Under North Carolina law, "a bad faith claim may proceed even where it is determined that the underlying contract was not breached." Duke Univ. v. Endurance Risk Sol's Assur. Co., No. 5:20-CV-672-BO, 2021 WL 2345014, at *4 (E.D.N.C. June 8, 2021).
Under the North Carolina Unfair Trade Practices Act, a "mere breach of contract" does not state a claim, but if "a breach of contract claim is 'surrounded by substantial aggravating circumstances,'" there might be an unfair and deceptive trade practice claim under the North Carolina statute. Duke University v. Endurance Risk Solutions Assurance Co., 2021 WL 2345014, at *4.
The federal court denied the insurance carrier's motion to dismiss a bad faith claim and a UTPA claim in this case accordingly.
In this ruling, North Carolina law is bucking the apparent trend to anchor bad faith claims to coverage. But -- buttressed by this ruling (pun intended) -- why would bad faith be anchored to coverage if, for example, the complaint is divorced from coverage considerations, such as when the parties instead dispute the carrier's conduct in failing to settle a covered claim?

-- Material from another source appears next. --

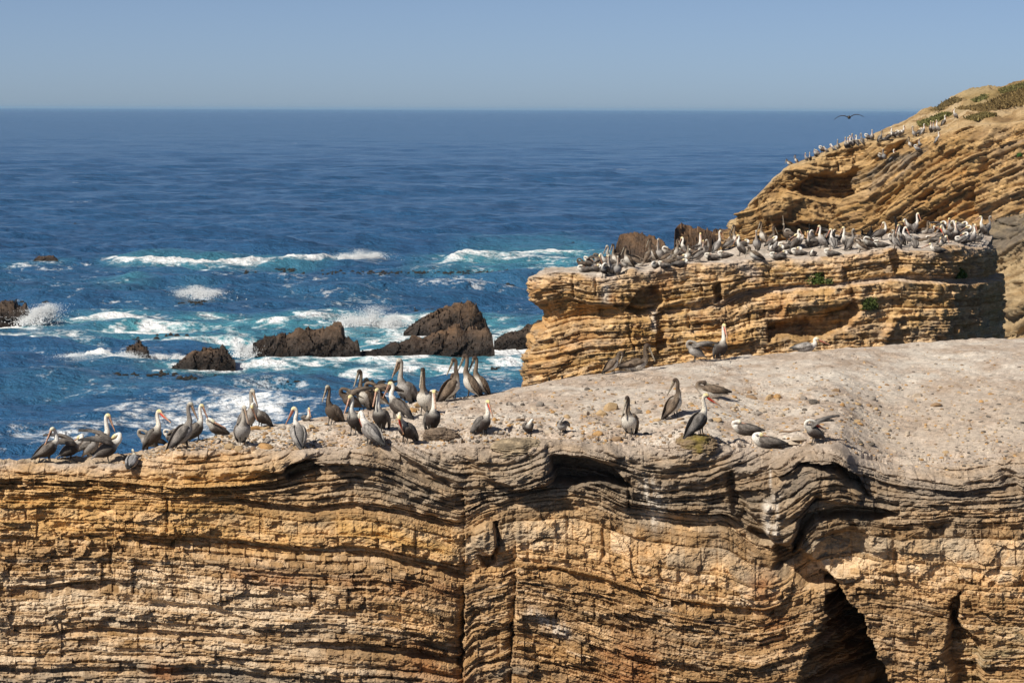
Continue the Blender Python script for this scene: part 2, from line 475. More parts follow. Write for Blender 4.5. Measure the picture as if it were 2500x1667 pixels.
    top = np.empty((NP, len(X0), 3))
    ker = np.hanning(75); ker /= ker.sum()
    fade = np.exp(-W * (ZB[:, 1] - r0[:, 1])[None, :] / 0.55)
    for k in (0, 1, 2):
        dev = r0[:, k] - np.interp(np.arange(len(X0)), [0, len(X0) - 1], [r0[0, k], r0[-1, k]])
        rs = r0[:, k] - dev + np.convolve(np.pad(dev, 37, mode='edge'), ker, 'valid')
        if k == 0: rs = r0[:, 0]
        top[..., k] = rs[None] + (ZB[None, :, k] - rs[None]) * W + (r0[:, k] - rs)[None] * fade
    gx, gy = top[..., 0], top[..., 1]
    span = (ZB[:, 1] - r0[:, 1])[None, :]
    arch = np.sin(np.pi * W) * 0.02 * span
    near = np.exp(-(W * span) / np.where(X0 < 1300, 2.2, 1.1)[None, :])
    z = top[..., 2] + arch
    z += 0.10 * fbm(gx / 2.4, gy / 2.4, 4, 71) * sstep(0, .15, W) * (1 - 0.6 * sstep(.8, 1, W))
    z += 0.055 * fbm(gx / 0.40, gy / 0.5, 4, 73) + .05 * np.clip(fbm(gx / .9, gy / 1.1, 3, 74) - .25, 0, 1) * 2
    # broken slabs along the rim: stepped relief
    sl = fbm(gx / 1.1, gy / 0.7, 3, 75) * 2.6 + fbm(gx / .3, gy / .25, 2, 76) * .5
    z += near * (np.floor(sl * 2) / 2 * 0.095 + .10 * fbm(gx / .45, gy / .35, 3, 77))
    # cracked plates of the bed showing through the dust
    def plates(u, v, seed):
        iu, iv = np.floor(u), np.floor(v)
        f1 = np.full(u.shape, 9.0); f2 = np.full(u.shape, 9.0); hh = np.zeros(u.shape); tx = np.zeros(u.shape); ty = np.zeros(u.shape)
        for a_ in (-1, 0, 1):
            for b_ in (-1, 0, 1):
                cu, cv = iu + a_, iv + b_
                px_ = cu + .1 + .8 * hsh(cu, cv, 1, seed); py_ = cv + .1 + .8 * hsh(cu, cv, 2, seed)
                dd = np.hypot(u - px_, v - py_); hc = hsh(cu, cv, 3, seed)
                m_ = dd < f1
                f2 = np.where(m_, f1, np.minimum(f2, dd)); f1 = np.where(m_, dd, f1); hh = np.where(m_, hc, hh); tx = np.where(m_, u - px_, tx); ty = np.where(m_, v - py_, ty)
        return hh, f2 - f1, tx, ty
    wx = gx + .25 * fbm(gx / .8, gy / .8, 3, 171); wy = gy + .25 * fbm(gx / .8, gy / .8, 3, 172)
    bare = np.clip(1.1 * fbm(gx / 2.6, gy / 2.2, 3, 173) + .10 + .9 * near + .25 * (X0 < 1300)[None, :], 0, 1) * np.where(X0 > 2050, .5, 1)[None, :]
    for sz, am, sd_ in ((.95, .085, 175), (.36, .040, 177)):
        ph_, pe, px2, py2 = plates(wx / sz, wy / (sz * 1.15), sd_)
        z += bare * am * ((ph_ - .5) + .8 * (hsh(np.floor(ph_ * 999), 1, 1, 3) - .5) * px2 - 1.0 * np.exp(-(pe / .07) ** 2) * .6)
    top[..., 2] = z
    V = np.concatenate([V, top], 0)
    # ---- back side down into the sea
    last = V[-1]
    nb = 10
    bk = np.empty((nb, len(X0), 3))
    for k in range(nb):
        u = (k + 1) / nb
        bk[k, :, 0] = last[:, 0]
        bk[k, :, 1] = last[:, 1] + 0.7 * math.sin(u * 1.57) + 0.9 * u + 0.4 * fbm(last[:, 0] / 1.2, u * 3, 3, 79) * u
        bk[k, :, 2] = last[:, 2] - (last[:, 2] + 1.0) * u ** 1.8
    V = np.concatenate([V, bk], 0)
    # ---------------- colour
    nrow = V.shape[0]
    n1 = fbm(X / 260, L / 90, 4, 101); n2 = fbm(X / 70, L / 22, 4, 103); n3 = fbm(X / 18, L / 8, 3, 105)
    pt = fbm(X / 95, Y / 60, 4, 107, .6)
    c = lerp3(OCHRE, TAN, np.clip(0.45 + 0.6 * n1 + 0.35 * tone, 0, 1))
    c = c * (1 + .30 * tone + .22 * pt)[..., None]
    creamy = np.clip(sstep(1335, 1420, L) * (1 - sstep(700, 1050, X)) * 0.72 + 0.6 * n2 + 0.45 * tone + .5 * pt, 0, 1)
    c = lerp3(c, CREAM, creamy * 0.85)
    brn = np.clip(0.85 * sstep(560, 1000, X) * sstep(1300, 1360, L) * (0.62 + 0.9 * n1 + .5 * pt) * (1 - .35 * sstep(2050, 2300, X)) + 0.5 * n3 - .25 * tone, 0, 1)
    c = lerp3(c, BROWN, brn * 0.75)
    gz0 = (1 - sstep(1190, 1260, L))
    greyzone = np.clip(gz0 * sstep(500, 800, X) * (0.85 + 0.5 * n2) + sstep(1555, 1600, L) * 0.85 * (0.6 + n2), 0, 1)
    c = lerp3(c, GREY * .95, greyzone * 0.8)
    c = c * (1 - .16 * gz0 * sstep(1250, 1380, X) * (1 - sstep(2150, 2350, X)))[..., None]
    dk = np.clip(sstep(1575, 1600, L) * (hsh(li, 4, 8, 6) > .45) * (.9 + n2) + (hsh(li, 2, 8, 5) > 0.8) * (0.35 + n2) + greyzone * (0.35 * (hsh(li, 3, 1, 9) > .55) + .7 * n3), 0, 1)
    c = lerp3(c, DARK, dk * 0.62)
    rust = np.clip((line_mask(X, Y, [(1500, 1560), (1560, 1590)], 40) + line_mask(X, Y, [(1400, 1660), (1560, 1640)], 45) + line_mask(X, Y, [(400, 1620), (440, 1640)], 28)
                    + line_mask(X, Y, [(1010, 1590), (1120, 1650)], 40) + line_mask(X, Y, [(1860, 1420), (1890, 1520)], 32) + line_mask(X, Y, [(560, 1400), (1100, 1430)], 22) * .7) * (0.65 + 1.2 * n2), 0, 1)
    c = lerp3(c, RUST, rust * 0.75)
    yel = np.clip((1 - sstep(1290, 1340, L)) * (1 - sstep(600, 900, X)) * (0.5 + n1) + line_mask(X, Y, [(850, 1290), (1080, 1320)], 35) * (0.8 + n2), 0, 1)
    c = lerp3(c, np.array((.60, .345, .105)), yel * 0.75)
    gu = np.clip((line_mask(X, Y, [(1585, 1190), (1600, 1260)], 24) + line_mask(X, Y, [(1895, 1210), (1890, 1290)], 13) * .55 + line_mask(X, Y, [(1870, 1230), (1880, 1300)], 12)
                  + line_mask(X, Y, [(1880, 1140), (1880, 1190)], 3) * .5 + line_mask(X, Y, [(1300, 1490), (1380, 1530)], 16) * .7 + line_mask(X, Y, [(2250, 1120), (2270, 1140)], 14)) * (0.2 + 1.6 * fbm(X / 8, Y / 30, 3, 111) + .5), 0, 1)
    c = lerp3(c, GUANO, gu * 0.85)
    dusty = np.exp(-np.clip(Y - rim[None, :], 0, 400) / np.where(X > 1300, 34, 22)) * np.clip(0.75 + 0.7 * n2, 0, 1)
    c = lerp3(c, DUST * .93, dusty)
    grn = np.clip(sstep(2280, 2360, X) * sstep(1480, 1560, Y) * (0.2 + n2), 0, 1)
    c = lerp3(c, np.array((.10, .105, .045)), grn * .7)
    # top
    t1 = fbm(gx / 3.2, gy / 3.2, 4, 121); t2 = fbm(gx / .7, gy / .9, 5, 123, .6); t3 = fbm(gx / .13, gy / .22, 3, 125)
    ct = lerp3(DUST * .93, GUANO * .88, np.clip(0.25 + 0.7 * t1 + 1.1 * t2, 0, 1))
    ct = lerp3(ct, np.array((.35, .255, .18)), np.clip(0.02 - 1.1 * t2 - .45 * t1 + 0.8 * t3, 0, 1) * .85)
    rg = .8 * np.clip(sstep(1900, 2300, X0[None, :] + 0 * gx) * (1 - sstep(.25, .6, W + 0 * gx)) * (0.65 + t2), 0, 1)
    ct = lerp3(ct, np.array((.43, .345, .265)), rg * .8)
    lf = np.clip((1 - sstep(250, 700, X0[None, :] + 0 * gx)) * (0.9 + t2), 0, 1)
    ct = lerp3(ct, np.array((.46, .345, .22)), lf * .8)
    cb = np.broadcast_to(TAN * .8, bk.shape)
    C = np.concatenate([c, ct, cb], 0)
    C = np.clip(C, 0.02, .8)
    me = mesh_grid('cliff', V, {'Col': C}, M_ROCK, False)
    o = link('cliff', me)
    tag(o, 'near layered sandstone cliff with a pale dusty shelf on top', 'cliff', None, 'structure')
    return o
CLIFF = near_cliff()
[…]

This case apparently concerned something different from settling an underlying liability claim. This case apparently concerned instead an insured's claim to be reimbursed for covered defense expenses. But even in this case, the insured's complaint stated a claim for bad faith. How much stronger should the case be for stating a claim for bad faith divorced from a coverage claim, in a case where there is no coverage dispute but there is a dispute about failure to settle covered claims?